Some of these solid waste exclusions are “conditional,” as they can only be taken advantage of if the generator follows the specified requirements associated with the regulatory exclusion.

Other specified materials are excluded from the definition of hazardous waste but must still be managed as a solid waste. The federal rules list almost 20 materials excluded from being a hazardous waste at 40 CFR 261.4(b). Some of those included are:

  • Household hazardous waste (including garbage and sanitary waste from septic tanks derived from single and multiple residences and other residential units, such as hotels and campgrounds).
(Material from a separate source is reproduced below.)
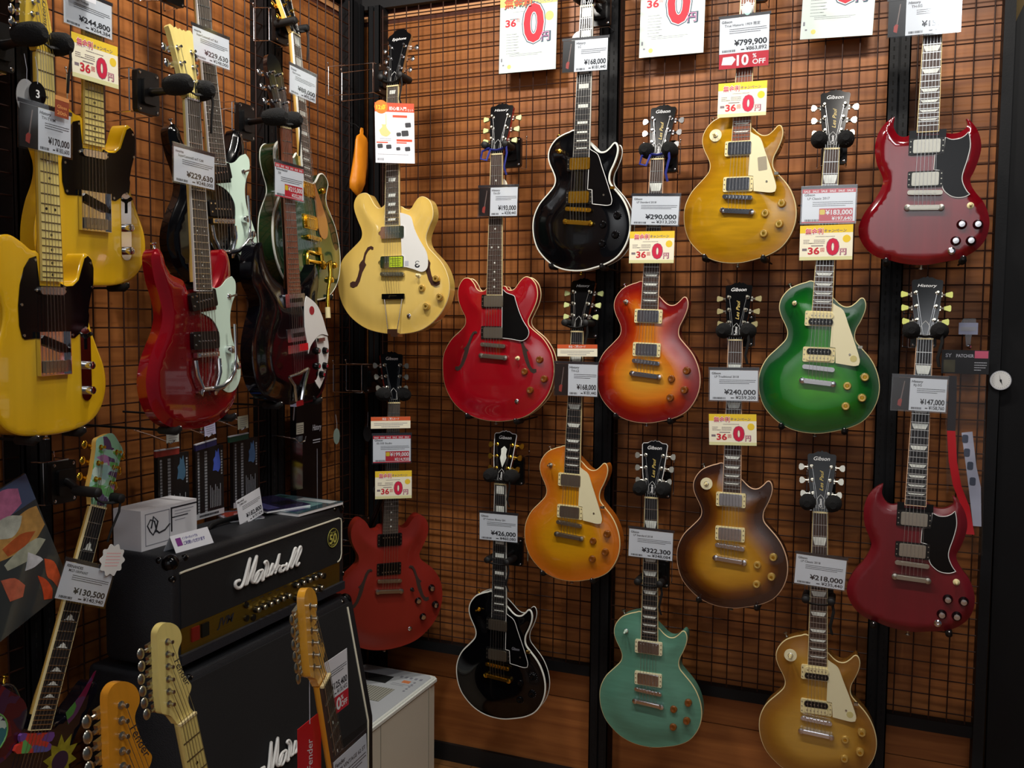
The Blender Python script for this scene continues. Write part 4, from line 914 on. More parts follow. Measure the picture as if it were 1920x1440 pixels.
def hw_mg(g, S, zt):
    # two stubby rounded halves, painted red, green and violet
    m = MB(); m.prism([(-.042, .004-.012), (.042, -.008), (.046, -.016), (.042, -.026), (.034, -.028), (.044, -.034), (.044, -.044), (.036, -.048), (-.042, -.048), (-.050, -.042), (-.048, -.032), (-.038, -.027), (-.044, -.020), (-.046, -.012)], .002, .010)
    p = part('pickup', m, painted_mat('painted_pickup', [rgb(206, 60, 48), rgb(96, 170, 90), rgb(110, 70, 150), rgb(206, 60, 48), rgb(90, 90, 160)], 40), g, label='red, green and violet painted pickup')
    # painted round and pointed shapes on the top
    q = MB(); q.cyl((-.118, -.010, .0002), (-.118, -.010, .0012), .044, n=36); part('painted_disc', q, painted_mat('painted_eye', [rgb(24, 70, 84), rgb(40, 110, 120), rgb(180, 200, 190), rgb(24, 60, 90), rgb(60, 40, 80)], 60), body_of(g))
    q = MB(); q.tube([(-.118+.044*math.cos(a*.2618), -.010+.044*math.sin(a*.2618), .0012) for a in range(24)], .0018, 6, closed=True); part('disc_rim', q, mat('green_paint', rgb(104, 160, 86), .3), body_of(g))
    pts = []
    for k in range(20):
        a = 2*PI*k/20; r = .052 if k % 2 == 0 else .032; pts.append((.088+r*math.cos(a)*.9, -.070+r*math.sin(a)*1.1))
    q = MB(); q.prism(pts, .0002, .0010); part('painted_sun', q, mat('olive_yellow_paint', rgb(150, 140, 40), .35, noise=(60, .25, (1, 1, 1))), body_of(g))
    q = MB(); q.cyl((.088, -.072, .0010), (.088, -.072, .0016), .022, n=24); part('sun_centre', q, mat('dark_violet_paint', rgb(60, 40, 60), .35), body_of(g))
    q = MB(); q.prism(cat_rom([(.070, .030), (.100, .070), (.122, .118), (.128, .122), (.120, .080), (.104, .030), (.085, .005)], 3), .0002, .0010); part('painted_leaf', q, painted_mat('painted_leaf', [rgb(70, 130, 60), rgb(90, 50, 90), rgb(110, 24, 60), rgb(70, 130, 60)], 26), body_of(g))
    q = MB(); q.prism(cat_rom([(-.140, .100), (-.100, .080), (-.055, .060), (-.035, .030), (-.040, -.020), (-.060, -.060), (-.150, -.110), (-.168, -.050), (-.165, .040)], 3), .0001, .0006); part('painted_cloud', q, painted_mat('painted_cloud', [rgb(96, 24, 34), rgb(70, 16, 30), rgb(60, 30, 60), rgb(30, 24, 50)], 34), body_of(g))
    m = MB(); m.prism(rrect(.080, .040, .01, 4, 0, -.130), .002, .010); part('pickup', m, BLACKP, g)
    q = MB(); q.box((0, -.168, .006), (.084, .018, .010)); part('bridge', q, GOLD, g)
    S['bridge'] = (0, -.168, .012); S['tail'] = (0, -.190, .004)
def body_of(g): return [c for c in g.children if c.name.startswith('body')][0]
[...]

  • Fly ash waste, bottom ash waste, slag waste, and flue gas emissions control waste generated primarily from the combustion of coal or other fossil fuels.
  • Solvent-contaminated wipes sent for disposal, provided certain conditions are met.
  • Non-terne-plated used oil filters, if they are gravity hot-drained as per specified methods.
  • Used oil rerefining distillation bottoms used as feedstock to manufacture asphalt products.
  • Used chlorofluorocarbon (CFC) refrigerants from totally enclosed heat transfer equipment (e.g., commercial industrial air-conditioning and refrigeration systems that use CFCs as the heat transfer fluid in a refrigeration cycle, provided the refrigerant is reclaimed for further use.